With the economic and political rise of East Asia in the second half of the twentieth century, many Western countries have re-evaluated their links to their Eastern counterparts. Thus, in recent years, Asian German Studies has emerged as a promising branch within interdisciplinary German Studies. This collection of essays examines German-language cultural production pertaining to modern China and Japan, and explicitly challenges orientalist notions by proposing a conception of East and West not as opposites, but as complementary elements of global culture, thereby urging a move beyond national paradigms in cultural studies. Essays focus on the mid-century German-Japanese alliance, Chinese-German Leftist collaborations, global capitalism, travel, identity, and cultural hybridity. The authors include historians and scholars of film and literature, and employ a wide array of approaches from postcolonial, globalization, media, and gender studies. The collection sheds new light on a complex and ambivalentset of international relationships, while also testifying to the potential of Asian German Studies.


Qinna Shen is Visiting Assistant Professor of German at Miami University in Ohio. She received her Ph.D. in German Literature from Yale in 2008 and then went on to teach at Miami University from 2008 to 2011. Between 2011 and 2014, she held a visiting position at Loyola University Maryland. Her research focuses on twentieth- and twenty-first-century German film and literature, folklore, and the recently established field of Asian German Studies. She has published in peer-reviewed journals and edited volumes. Her book, entitled The Politics of Magic: DEFA Fairy-Tale Films, is forthcoming with Wayne State University Press.

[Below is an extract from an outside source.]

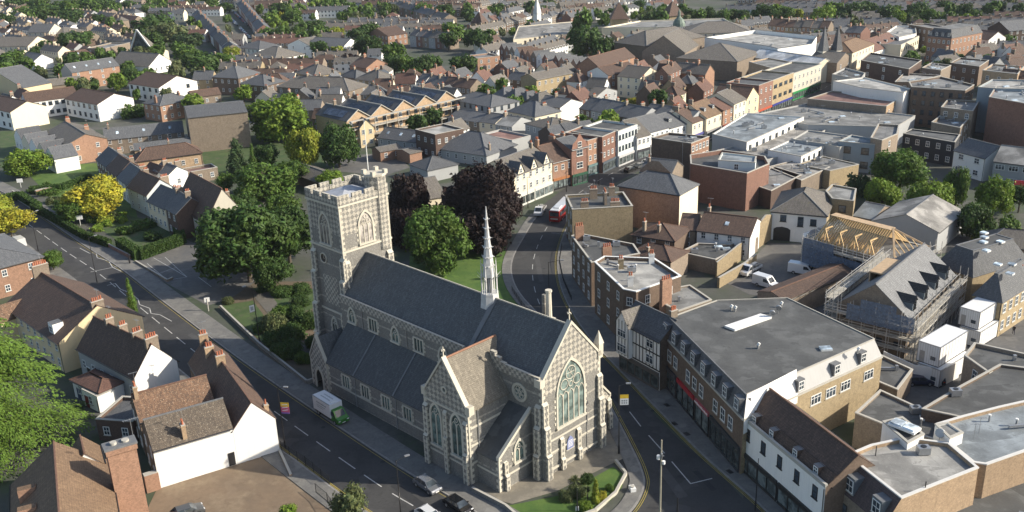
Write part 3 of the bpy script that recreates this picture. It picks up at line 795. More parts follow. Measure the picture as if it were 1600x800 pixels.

Martin Rosenstock is Assistant Professor of German at Gulf University for Science and Technology in Kuwait. He received his Ph.D. from the University of California, Santa Barbara and has held visiting positions at Iowa State University and the University of Connecticut. He has published on the depiction of crime and detection in literature and film as well as on German colonial literature in Monatshefte and Colloquia Germanica.